Retype every line from the start of the data down to and including the line with "PI = math.pi". Skip the pictures.
——
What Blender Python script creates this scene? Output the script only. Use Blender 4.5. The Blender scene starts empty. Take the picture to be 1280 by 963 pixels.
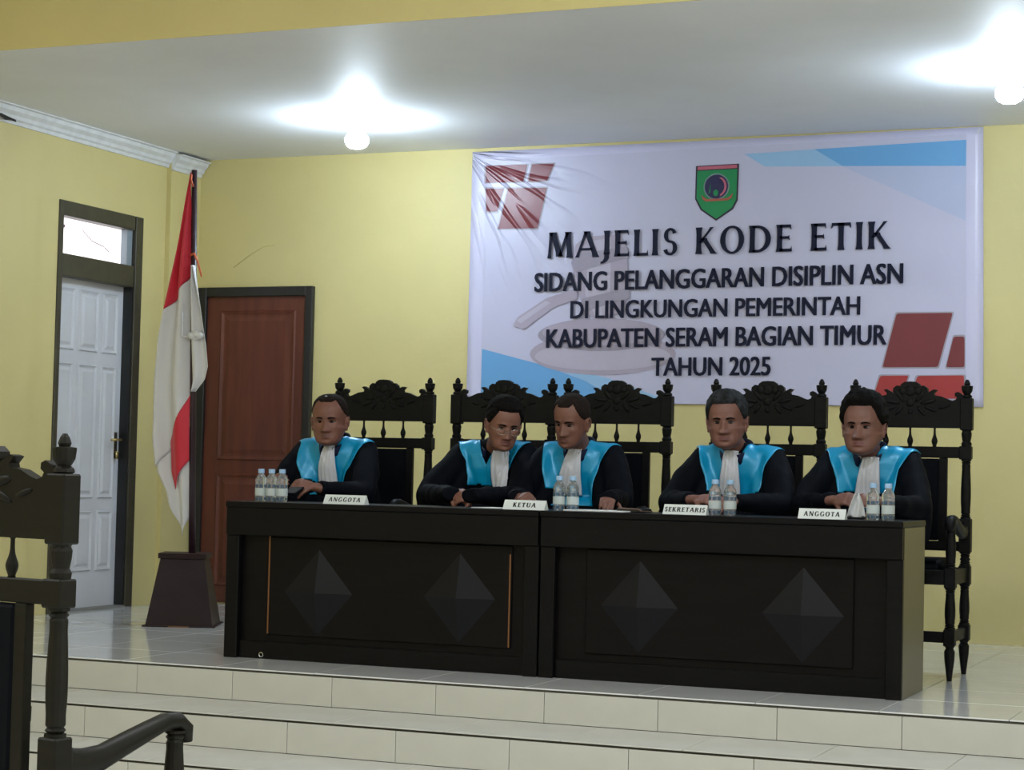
import bpy, bmesh, math, random
from mathutils import Vector, Matrix, noise
from mathutils.bvhtree import BVHTree
C = bpy.context.scene.collection
SC = bpy.context.scene
random.seed(7)
PI = math.pi

# ---------------------------------------------------------------- camera
cam_d = bpy.data.cameras.new('camera'); cam = bpy.data.objects.new('camera', cam_d); C.objects.link(cam)
cam_d.sensor_width = 36; cam_d.lens = 69.99; cam_d.clip_end = 60; cam_d.clip_start = 0.1
yaw, pit, rol = 0.3917, 0.0445, 0.0232
fw = Vector((-math.sin(yaw)*math.cos(pit), math.cos(yaw)*math.cos(pit), math.sin(pit)))
rt = Vector((math.cos(yaw), math.sin(yaw), 0)); up = rt.cross(fw)
rr = rt*math.cos(rol) + up*math.sin(rol); uu = -rt*math.sin(rol) + up*math.cos(rol)
M = Matrix((rr, uu, -fw)).transposed().to_4x4(); M.translation = Vector((5.0698, -8.5926, 0.9381))
cam.matrix_world = M
SC.camera = cam
# ---------------------------------------------------------------- world, exposure
w = bpy.data.worlds.new('world'); SC.world = w; w.use_nodes = True
w.node_tree.nodes['Background'].inputs[0].default_value = (0.75, 0.85, 1, 1)
w.node_tree.nodes['Background'].inputs[1].default_value = 0.3
SC.view_settings.view_transform = 'Standard'; SC.view_settings.look = 'None'
SC.view_settings.gamma = 1; SC.view_settings.use_curve_mapping = False
SC.view_settings.exposure = 1.6
BULB = 95.0         # radiance of the two stage bulbs
HALL = 26.0         # watts of every hall ceiling lamp
def area(name, loc, rot, size, power, col=(.95, .97, 1)):
    l = bpy.data.lights.new(name, 'AREA'); l.shape = 'RECTANGLE'; l.size = size[0]; l.size_y = size[1]
    l.energy = power; l.color = col
    o = bpy.data.objects.new(name, l); C.objects.link(o); o.location = loc; o.rotation_euler = rot
    return o
for i, (x, y) in enumerate([(-0.2, -5.5), (2.8, -3.2), (5.5, -5.5), (0.8, -10), (4.8, -10)]):
    area('hall_lamp', (x, y, 3.95), (0, 0, 0), (.5, .5), HALL)
# daylight from the hall's side openings on the right
area('side_daylight', (7.3, -5.0, 2.0), (0, math.radians(90), 0), (1.6, 4.0), 30.0, (.86, .93, 1))

# ---------------------------------------------------------------- materials
MATS = {}
def mat(name, col, rough=.6, metal=0, spec=.5, noise_amt=0, nscale=8, col2=None, bump=0, bscale=60, trans=0, emit=None, estr=0, coat=0, stretch=(1, 1, 1), sheen=0, ior=None, rvar=0, alpha=None):
    if name in MATS: return MATS[name]
    m = bpy.data.materials.new(name); m.use_nodes = True; nt = m.node_tree; b = nt.nodes['Principled BSDF']
    b.inputs['Base Color'].default_value = (*col, 1); b.inputs['Roughness'].default_value = rough
    b.inputs['Metallic'].default_value = metal; b.inputs['Specular IOR Level'].default_value = spec
    b.inputs['Coat Weight'].default_value = coat; b.inputs['Transmission Weight'].default_value = trans
    b.inputs['Sheen Weight'].default_value = sheen
    if ior: b.inputs['IOR'].default_value = ior
    if alpha is not None: b.inputs['Alpha'].default_value = alpha
    tc = nt.nodes.new('ShaderNodeTexCoord'); mp = nt.nodes.new('ShaderNodeMapping'); mp.inputs['Scale'].default_value = stretch
    nt.links.new(tc.outputs['Object'], mp.inputs[0])
    if noise_amt or col2 or rvar:
        n = nt.nodes.new('ShaderNodeTexNoise'); n.inputs['Scale'].default_value = nscale; n.inputs['Detail'].default_value = 6
        nt.links.new(mp.outputs[0], n.inputs['Vector'])
        if noise_amt or col2:
            c2 = col2 if col2 else tuple(c*(1-noise_amt) for c in col)
            r = nt.nodes.new('ShaderNodeValToRGB'); r.color_ramp.elements[0].position = .35; r.color_ramp.elements[1].position = .65
            r.color_ramp.elements[0].color = (*c2, 1); r.color_ramp.elements[1].color = (*col, 1)
            nt.links.new(n.outputs['Fac'], r.inputs[0]); nt.links.new(r.outputs[0], b.inputs['Base Color'])
        if rvar:
            q = nt.nodes.new('ShaderNodeMapRange'); q.inputs[3].default_value = rough-rvar; q.inputs[4].default_value = rough+rvar
            nt.links.new(n.outputs['Fac'], q.inputs[0]); nt.links.new(q.outputs[0], b.inputs['Roughness'])
    if bump:
        n2 = nt.nodes.new('ShaderNodeTexNoise'); n2.inputs['Scale'].default_value = bscale; n2.inputs['Detail'].default_value = 4
        nt.links.new(mp.outputs[0], n2.inputs['Vector'])
        bp = nt.nodes.new('ShaderNodeBump'); bp.inputs['Strength'].default_value = bump; bp.inputs['Distance'].default_value = .01
        nt.links.new(n2.outputs['Fac'], bp.inputs['Height']); nt.links.new(bp.outputs[0], b.inputs['Normal'])
    if emit:
        b.inputs['Emission Color'].default_value = (*emit, 1); b.inputs['Emission Strength'].default_value = estr
    MATS[name] = m
    return m
yellow = mat('yellow_wall_paint', (.64, .555, .25), .55, noise_amt=.07, nscale=1.3, bump=.12, bscale=25)
ceilm = mat('white_ceiling_paint', (.82, .84, .88), .6, noise_amt=.08, nscale=.9, bump=.15, bscale=6)
mould = mat('white_moulding', (.72, .73, .75), .6, noise_amt=.12, nscale=14, bump=.1, bscale=30)
tile_m = mat('glossy_floor_tile', (.72, .735, .75), .12, noise_amt=.06, nscale=4, coat=.3, bump=.02, bscale=9)
riser_m = mat('cream_riser_tile', (.53, .53, .485), .3, noise_amt=.07, nscale=4)
tread_m = mat('cream_tread_tile', (.53, .53, .50), .25, noise_amt=.07, nscale=4)
grout = mat('dark_grout', (.09, .085, .07), .9, noise_amt=.3, nscale=30)
hallm = mat('hall_floor_tile', (.66, .66, .63), .3, noise_amt=.06)
wood_blk = mat('black_stained_wood', (.0065, .007, .0078), .5, noise_amt=.35, nscale=6, stretch=(1, 1, 8), bump=.06, bscale=40, spec=.15)
wood_near = mat('dark_green_brown_wood', (.0085, .008, .0055), .5, noise_amt=.3, nscale=6, stretch=(1, 1, 8), spec=.2)
desk_m = mat('black_brown_laminate', (.0052, .005, .006), .38, noise_amt=.3, nscale=5, stretch=(1, 1, 9), spec=.12)
desk_in = mat('brown_laminate_panel', (.0054, .0044, .0050), .38, noise_amt=.35, nscale=4, stretch=(1, 1, 10), spec=.12)
desk_py = mat('smooth_black_pyramid', (.0068, .007, .0095), .4, spec=.15)
gold = mat('gold_inlay', (.17, .07, .022), .45, metal=.2)
upholst = mat('black_upholstery', (.003, .004, .007), .7, spec=.08, bump=.08, bscale=120)
frame_m = mat('olive_black_frame_paint', (.05, .045, .028), .45, noise_amt=.25, nscale=12)
frame_blk = mat('black_frame_paint', (.012, .013, .014), .4, noise_amt=.25, nscale=12)
whited = mat('white_door_paint', (.60, .61, .65), .45, noise_amt=.06, nscale=3)
redw = mat('red_brown_wood_door', (.125, .030, .016), .4, col2=(.085, .02, .012), nscale=3, stretch=(6, 6, .7), bump=.05, bscale=20)
metalm = mat('door_handle_metal', (.16, .14, .12), .35, metal=.9)
brass = mat('brass', (.55, .42, .18), .35, metal=.8)
pole_m = mat('dark_maroon_lacquer', (.03, .010, .017), .4, noise_amt=.2)
base_m = mat('dark_maroon_box', (.020, .008, .012), .45, spec=.2, noise_amt=.3, nscale=7)
flag_r = mat('red_flag_cloth', (.55, .012, .035), .6, sheen=.2)
flag_w = mat('white_flag_cloth', (.62, .62, .64), .65, sheen=.2)
orange = mat('orange_cord', (.6, .12, .05), .6)
whitecord = mat('white_cord', (.75, .75, .78), .5)
robe_m = mat('black_robe_cloth', (.0018, .0026, .0055), .75, bump=.12, bscale=25, spec=.08)
navy = mat('navy_collar_band', (.004, .008, .035), .6, spec=.15)
shirt = mat('white_shirt', (.6, .6, .62), .7)
jab_m = mat('white_pleated_linen', (.58, .60, .68), .75, bump=.2, bscale=90)
hair_b = mat('black_hair', (.004, .0035, .0035), .85, spec=.12, bump=.6, bscale=140)
hair_g = mat('greying_hair', (.030, .033, .038), .8, spec=.15, col2=(.008, .009, .010), nscale=30, bump=.6, bscale=140)
hair_s = mat('close_cropped_hair', (.010, .007, .006), .85, spec=.12, col2=(.018, .011, .009), nscale=40, bump=.4, bscale=160)
eye_w = mat('eye_white', (.20, .16, .145), .4)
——
### [Solution for this exercise]
What Blender Python script creates this scene? Output the script only. Use Blender 4.5. The Blender scene starts empty. Take the picture to be 1280 by 963 pixels.
import bpy, bmesh, math, random
from mathutils import Vector, Matrix, noise
from mathutils.bvhtree import BVHTree
C = bpy.context.scene.collection
SC = bpy.context.scene
random.seed(7)
PI = math.pi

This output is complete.